The website for Green Assets listed Hunter Parks, one of the people who died in the crash, as its founder and chairman. His family is not among those who sued. A company spokesman released a statement that said it could not comment on the suit.
“There is not a day that goes by that we do not feel the sadness of this tragedy,” the statement said. “Our hearts remain with all families and friends who have been impacted by this incident. And because this is active litigation and that the facts of the incident are still unknown, we are unable to comment on the specifics of the complaint at this time.”
Email and phone messages seeking comment from Dillon’s Aviation and EDP Management Group were not immediately returned.
In late February, the National Transportation Safety Board said in a preliminary accident report that the pilot had made no distress calls and no declarations of an emergency.
The airplane had reached 4,700 feet (1,430 meters) and was climbing quickly, the NTSB’s report stated. There was no response to calls from an air traffic controller, and radar contact was lost.

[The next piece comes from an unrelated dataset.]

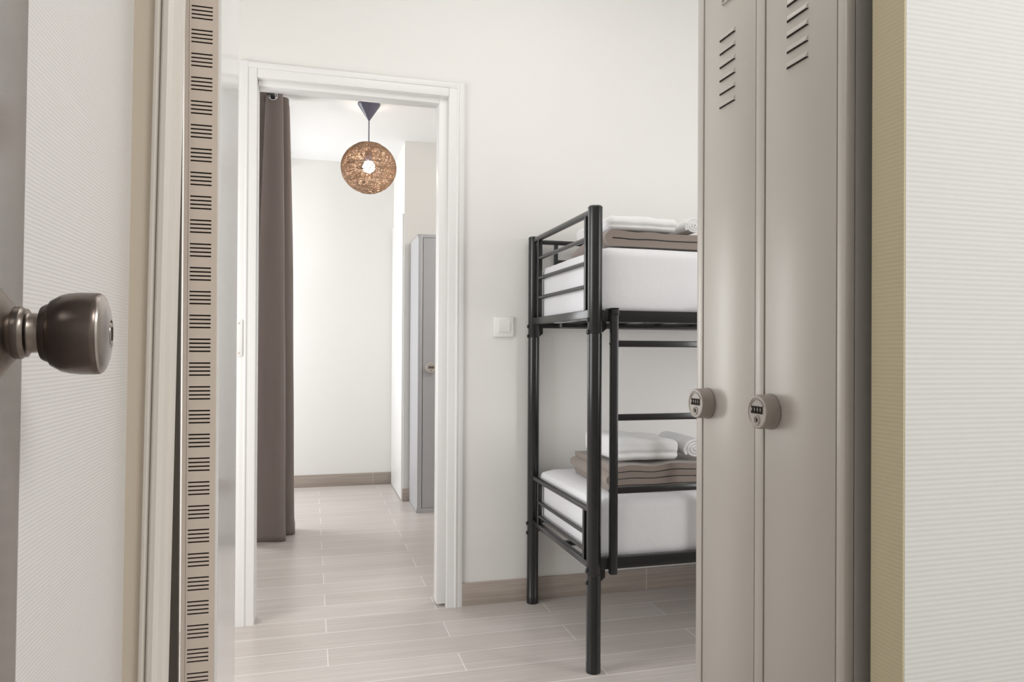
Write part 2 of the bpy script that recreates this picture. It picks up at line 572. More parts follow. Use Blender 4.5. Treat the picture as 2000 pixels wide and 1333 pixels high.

A final report from the NTSB has not been issued.
Andrew Robb, a Kansas City-based aviation attorney who filed the lawsuit on behalf of the four families, said by phone that the plane’s lack of distress calls and climbing altitude were hallmarks of a pilot becoming spatially disoriented.
“If there was a problem with the mechanics or the electronics or something on that airplane that caused this 3,000-foot ascent, you would think that the pilot would have made some kind of communication,” Robb said.

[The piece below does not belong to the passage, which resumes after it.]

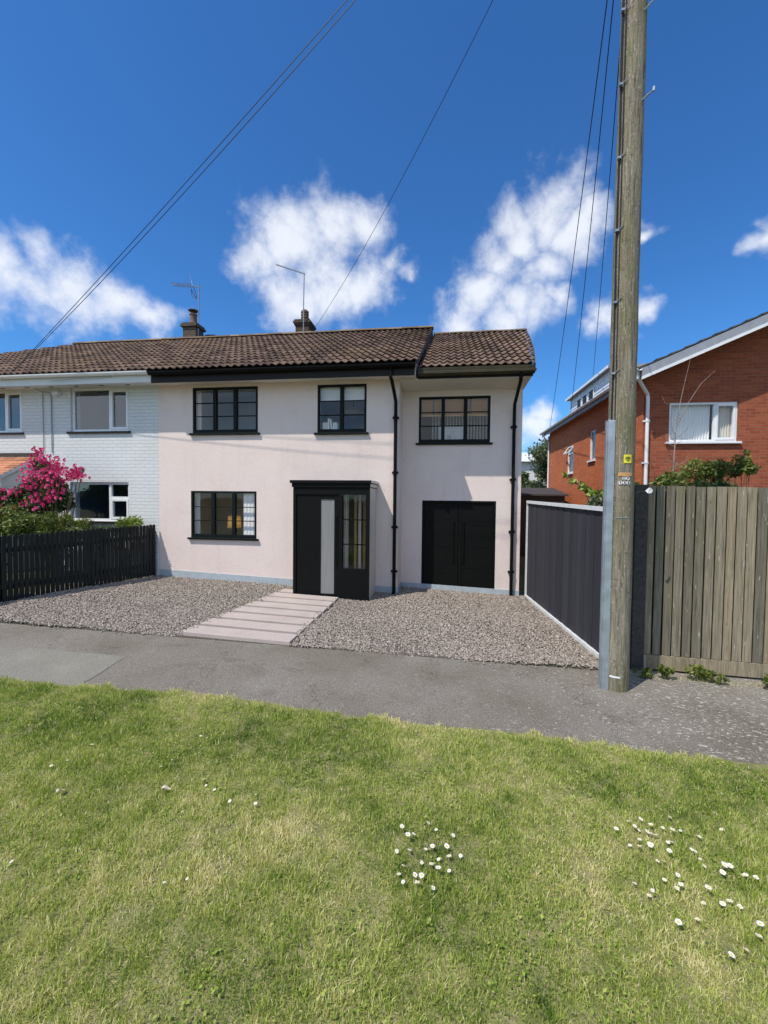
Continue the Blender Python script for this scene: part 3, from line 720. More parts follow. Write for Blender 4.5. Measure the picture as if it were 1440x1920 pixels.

The lawsuit was filed by the families of passengers Noah Styron, 15; Michael Shepherd, 15; Jacob Taylor, 16; and Stephanie Fulcher, 42.
Others who were onboard included Parks, 45, and Jonathan Kole McInnis, 15.

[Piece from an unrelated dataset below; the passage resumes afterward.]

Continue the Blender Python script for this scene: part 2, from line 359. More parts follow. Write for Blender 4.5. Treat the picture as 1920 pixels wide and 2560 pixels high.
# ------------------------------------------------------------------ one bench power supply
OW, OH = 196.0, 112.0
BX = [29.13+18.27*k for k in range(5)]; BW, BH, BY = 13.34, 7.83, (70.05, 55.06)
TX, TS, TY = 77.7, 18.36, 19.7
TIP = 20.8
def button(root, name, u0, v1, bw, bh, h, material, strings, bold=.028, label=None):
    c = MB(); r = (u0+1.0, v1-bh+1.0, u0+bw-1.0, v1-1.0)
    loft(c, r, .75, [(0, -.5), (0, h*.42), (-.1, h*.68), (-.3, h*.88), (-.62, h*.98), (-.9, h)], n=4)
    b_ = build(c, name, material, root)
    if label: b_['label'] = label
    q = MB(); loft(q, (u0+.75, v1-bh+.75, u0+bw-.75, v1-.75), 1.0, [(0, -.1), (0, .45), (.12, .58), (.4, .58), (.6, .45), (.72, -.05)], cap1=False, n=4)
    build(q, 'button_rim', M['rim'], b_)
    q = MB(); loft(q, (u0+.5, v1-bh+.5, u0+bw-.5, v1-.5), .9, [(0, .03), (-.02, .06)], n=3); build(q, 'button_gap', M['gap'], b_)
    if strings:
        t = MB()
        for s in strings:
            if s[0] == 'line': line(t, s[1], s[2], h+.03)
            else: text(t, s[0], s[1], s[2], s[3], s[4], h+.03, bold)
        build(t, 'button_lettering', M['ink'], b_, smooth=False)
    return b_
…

Rawls and his son lived in Greenville, authorities said in February. Fulcher, Parks and the four teens lived in Carteret County. The mostly rural county is home to older fishing villages as well as touristy areas that include Emerald Isle and Cape Lookout National Seashore.
The four teenagers went to East Carteret High School, which has about 600 students.
Charlie Snow, a close friend of the pilot, told The Associated Press in February that Rawls had previously flown for Snow’s company, Outer Banks Airlines, and was highly trained and extremely capable.
“If anybody could get out of something, if it was possible to get out of it, he could have done it,” Snow said.